Hope this is helpful :)

Answer 10

Assuming you have at least 2 items in the array you can use OrderBy() and ElementAt():

var numbers = new[] { 855, 3, 64, 6, 24, 75, 3, 6, 24, 45 };
var secondLowest = numbers.OrderBy(num => num).ElementAt(1);
var secondHighest = numbers.OrderBy(num => num).Reverse().ElementAt(1);

Getting the highest and lowest is simpler and can be done using Max() and Min() LINQ methods.

var lowest = numbers.Min();
var highest = numbers.Max();

If you're worried about complexity, you can achieve better result using Selection algorithm.
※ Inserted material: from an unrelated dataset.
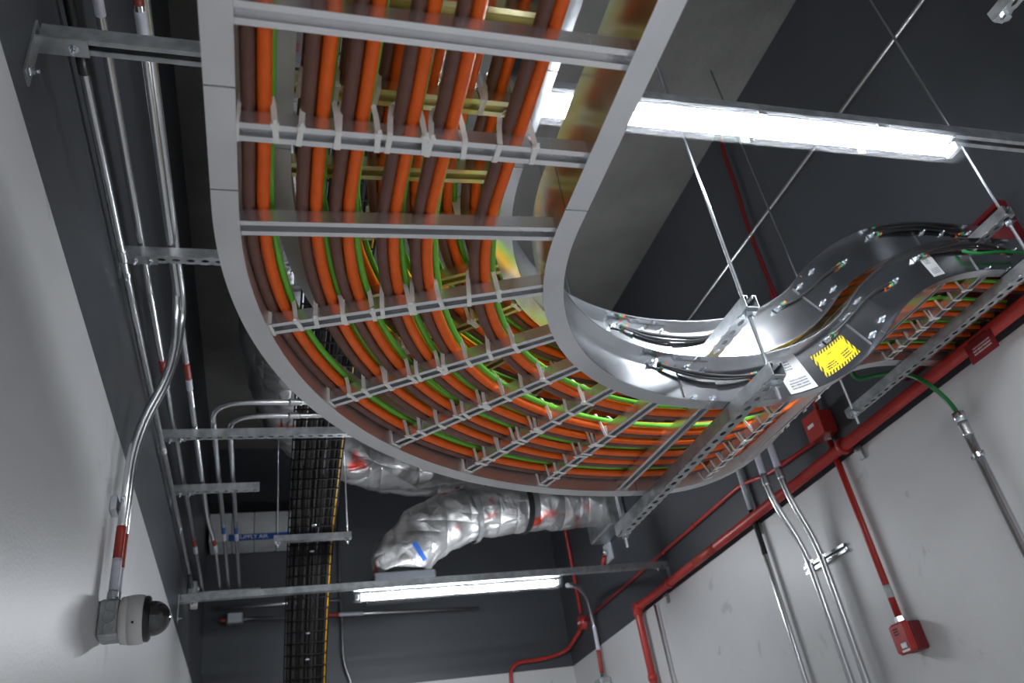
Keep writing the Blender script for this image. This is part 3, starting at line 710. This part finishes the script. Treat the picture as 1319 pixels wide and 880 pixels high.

Using it you can perform the operations in O(n) complexity.

Answer 11

You don't specify the complexity requirement: one way is to sort the array in descending order and pick the top, second and third items.

Another is to build a Heap, and then perform remove root 3 times (with the heap being rebuilt after each remove).